Da allora il Regno Unito ha iniziato ad abbandonare rapidamente l’intera industria pesante e diminuito il suo utilizzo del carbone, che nel 1979, quando Margaret Thatcher andò al potere, era la fonte di energia principale del Paese. I minatori, che nel 1947, anno della nazionalizzazione dell’industria carbonifera, erano un milione, sono rimasti oggi in poche migliaia. Le miniere di carbone sono oggi meno di dieci e il carbone produce solo il 6% dell’energia nazionale.

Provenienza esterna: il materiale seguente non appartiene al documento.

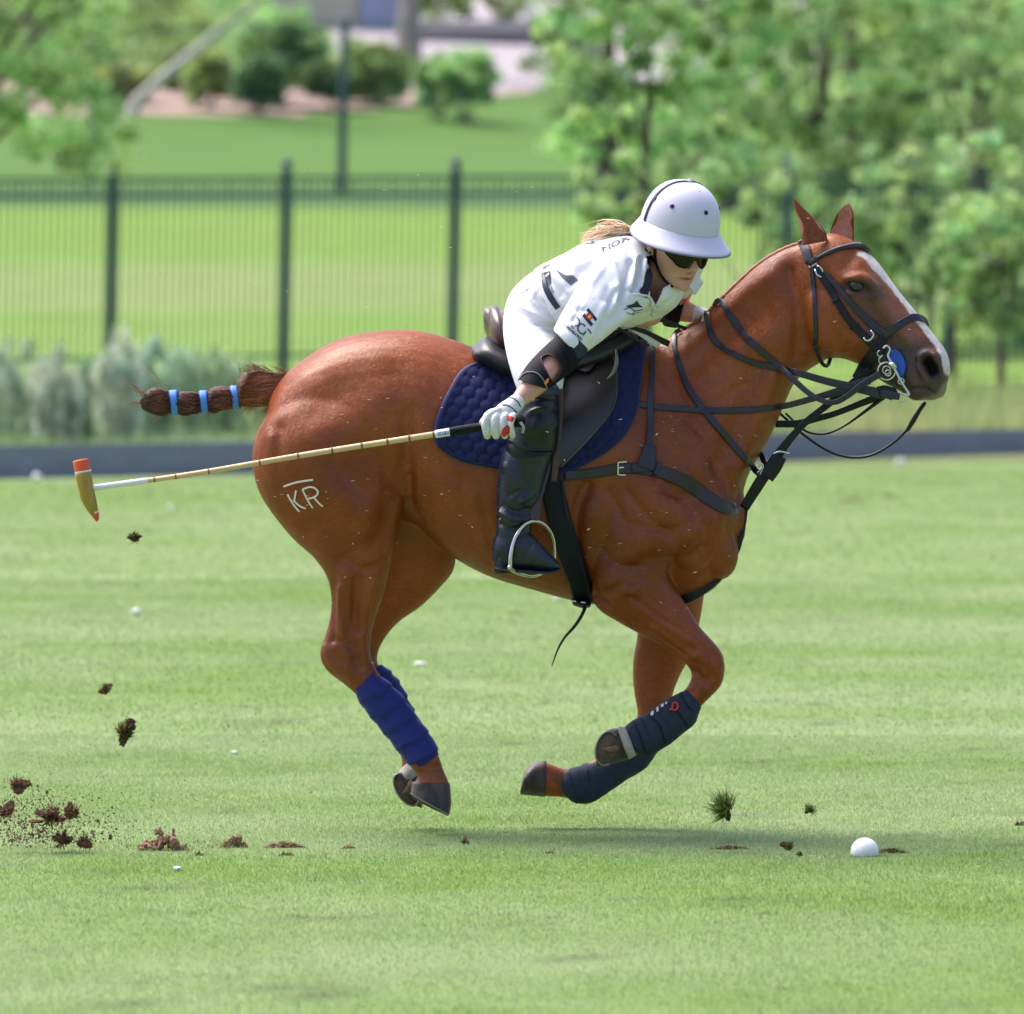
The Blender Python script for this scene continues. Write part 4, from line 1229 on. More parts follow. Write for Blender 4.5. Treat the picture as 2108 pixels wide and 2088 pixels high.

L’Unione Nazionale dei minatori (NUM), lo statalismo che ne decideva le dinamiche, il settore del carbone decotto ma ostinatamente alimentato…

Assomigliano tanto alla nostra Italia (stato di polizia per certi aspetti e dittatoriale per altri) e ai tanti settori (quello dell’auto!) in punto di morte, nei quali si continua a credere.

L’unico e infinitesimale aspetto che manca da noi, è una Margaret Thatcher in grado di rivoluzionare una nazione… così, se proprio vogliamo essere zelanti…

…In compenso, però, abbiamo PD, PdL, Grillini… e chi più ne ha più ne metta.